What you are describing is not exactly “machine translation” of code, but something closer to compatibility layers or API translation. Instead of translating an entire operating system, these systems translate the Windows API calls into equivalents that Linux can understand.

A well-known example is Wine. Wine does not emulate Windows; instead, it re-implements the Windows APIs and translates the calls made by Windows programs into POSIX/Linux system calls. That is why many Windows applications can run directly on Linux without a full virtual machine.

There are also other projects built on the same idea, such as:

  • Proton (used by Steam for running Windows games on Linux)
  • ReactOS (an open-source reimplementation of Windows APIs)
  • CrossOver (a commercial product based on Wine)

The reason this problem is harder than it first appears is that Windows programs do not only rely on the CPU and hardware. They rely heavily on:

  • Windows system libraries
  • the Win32 / Win64 APIs
  • COM and other Windows-specific subsystems
  • driver models
  • registry behavior
  • graphics APIs like DirectX

So the “translation” is not just code-to-code. It is really behavior-to-behavior compatibility, which requires reproducing thousands of APIs and edge cases.

That said, your intuition about “translation” is not completely wrong. In practice, projects like Wine are essentially building a massive translation layer between two operating system ecosystems.

And your curiosity-driven approach is actually the best way to learn these systems. Many people who contribute to large open-source projects started exactly the same way: by trying to understand how things work under the hood.

Even if you never build such a system yourself, exploring the architecture behind projects like Wine or Proton can teach you a huge amount about how operating systems and software ecosystems are designed.

You raise a very fair point about what is now being called “vibe coding.” The concern you mentioned — that people generate code they cannot maintain — is indeed something many developers are discussing right now.

In my view, the real issue is not AI itself, but how it is used.

If someone only asks an AI to generate large amounts of code without understanding the structure behind it, then yes, they may end up with a system they cannot maintain. This is similar to what happened in the past when people copied large code snippets from the internet without understanding them.

However, AI can also be used in a different way: as a tool for assisted development, not as a replacement for understanding.

For example, if a project is structured properly — using modular design, clear architecture, and well-commented code — then both humans and AI can work with it much more effectively. In that case, AI becomes more like a productivity assistant rather than the author of an entire system.

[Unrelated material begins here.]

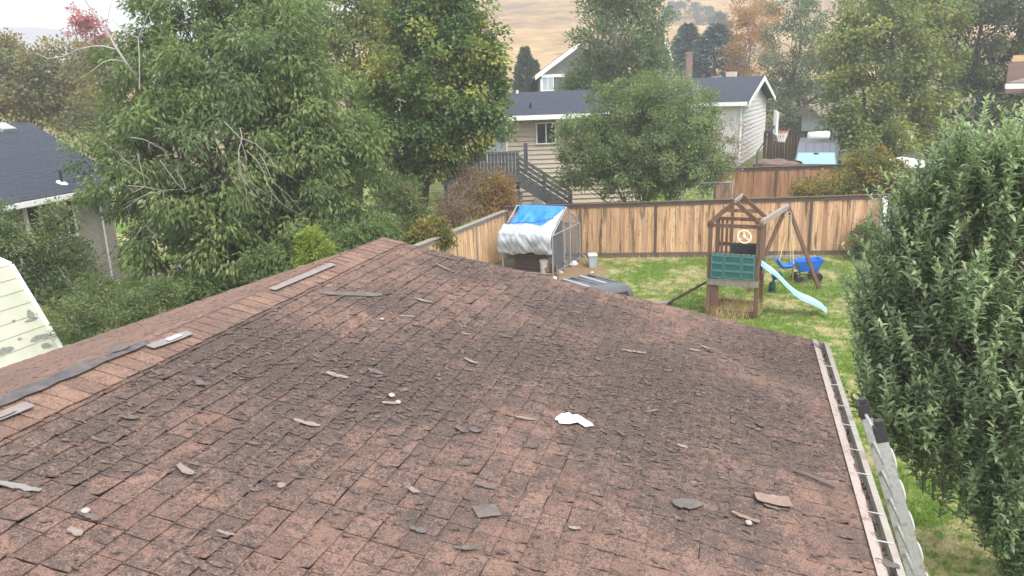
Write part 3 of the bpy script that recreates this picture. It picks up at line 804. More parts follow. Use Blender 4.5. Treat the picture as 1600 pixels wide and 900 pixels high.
# things in and beside the pen
def bucket(name, px, py, h, r, mat, label, cat, lid=None, square=False, dy=0.0):
    c = at_z(px, py, 0); c[1] += dy
    t = thing(name, label, cat, tuple(c))
    n = 4 if square else 18
    rot = math.pi / 4
    ax = ((math.cos(rot), math.sin(rot), 0), (-math.sin(rot), math.cos(rot), 0), (0, 0, 1))
    k = 1.3 if square else 1
    mb = MB(); mb.lathe(c, [(0, 0), (r * .82 * k, 0), (r * k, h * .92), (r * 1.07 * k, h * .92), (r * 1.07 * k, h), (r * .95 * k, h), (r * .78 * k, .03), (0, .03)], n, ax)
    obj('body', mb, mat, t, bevel=.01 if square else 0)
    if lid: mb = MB(); mb.lathe(c + [0, 0, h], [(0, .05), (r * .9 * k, .05), (r * 1.13 * k, .02), (r * 1.13 * k, -.01), (0, -.01)], n, ax); obj('lid', mb, lid, t)
    else:
        mb = MB(); mb.tube([c + np.array([r * 1.05 * math.cos(a), -r * .4 * math.sin(a) - .02, h * .9 - .12 * math.sin(a)]) for a in np.linspace(0, math.pi, 9)], .006, 5); obj('handle', mb, M['galv'], t)
    return t
M['bucket_white'] = plain('bucket_white', (.68, .68, .68), .5)
M['bin_grey'] = plain('bin_grey', (.3, .36, .4), .6)
M['lid_grey'] = plain('lid_grey', (.5, .49, .46), .6)
bucket('bucket', 851, 428, .46, .15, M['bucket_white'], 'white plastic bucket in front of the tarp pen', 'bucket')
bucket('storage_bin', 926, 417, .40, .15, M['bin_grey'], 'blue grey bin with pale lid against the back fence', 'bin', M['lid_grey'], True)
M['crate'] = mottled('crate', (.10, .07, .06), (.16, .11, .09), 5, .8, .2, .2)
M['rust'] = mottled('rust', (.2, .1, .065), (.3, .17, .11), 8, .9, .2, .3)
c = pp(.62, .35, 0)
t = thing('kennel_crate', 'low brown crate in the dark inside of the pen', 'crate', tuple(c))
for k in range(4):
    mb = MB(); mb.box(c + np.array([0, 0, .08 + k * .13]), (1.0, .6, .11), (wv, dv, (0, 0, 1))); obj('slat', mb, M['crate'], t)
mb = MB(); mb.box(c + np.array([0, 0, .60]), (1.06, .66, .03), (wv, dv, (0, 0, 1))); obj('top', mb, M['crate'], t)
def rock(px, py, s, mat, label, cat, name, dz=0, seed=0, z=0.0, sq=.7):
    c = at_z(px, py, z) + np.array([0, 0, s * sq * .7]); rg = np.random.default_rng(seed); ph = rg.uniform(0, 6, 6)
    def fn(u, v):
        a, b = 2 * math.pi * u, math.pi * v
        d = np.array([math.sin(b) * math.cos(a), math.sin(b) * math.sin(a), math.cos(b) * sq])
        k = 1 + .16 * math.sin(3 * d[0] + ph[0]) + .16 * math.sin(4 * d[1] + ph[1]) + .12 * math.sin(5 * d[2] + 3 * d[0] + ph[2])
        return c + d * s * k
    return tag(obj(name, MB().grid(fn, 12, 8), mat, None, smooth=True), label, cat)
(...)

In fact, the discussion earlier in this thread was mostly about structure and clarity in software design: dividing projects into smaller applications, packages, and modules so that no single file becomes overwhelming.

This kind of structure is precisely what helps avoid the problem you described. When code is organized into small, understandable components, it becomes easier for:

  • developers to maintain it
  • contributors to understand it
  • and even AI tools to assist with it safely

And I completely agree with your final point: one of the reasons applications exist is so that people can use computers productively without having to program them. Programming should not be a requirement for using technology.

But at the same time, tools that make programming easier — whether libraries, frameworks, or AI — can help people build useful things without having to start from zero.

So the real balance may be this:
AI can accelerate development, but clear structure, documentation, and human understanding still remain essential for long-term maintainability.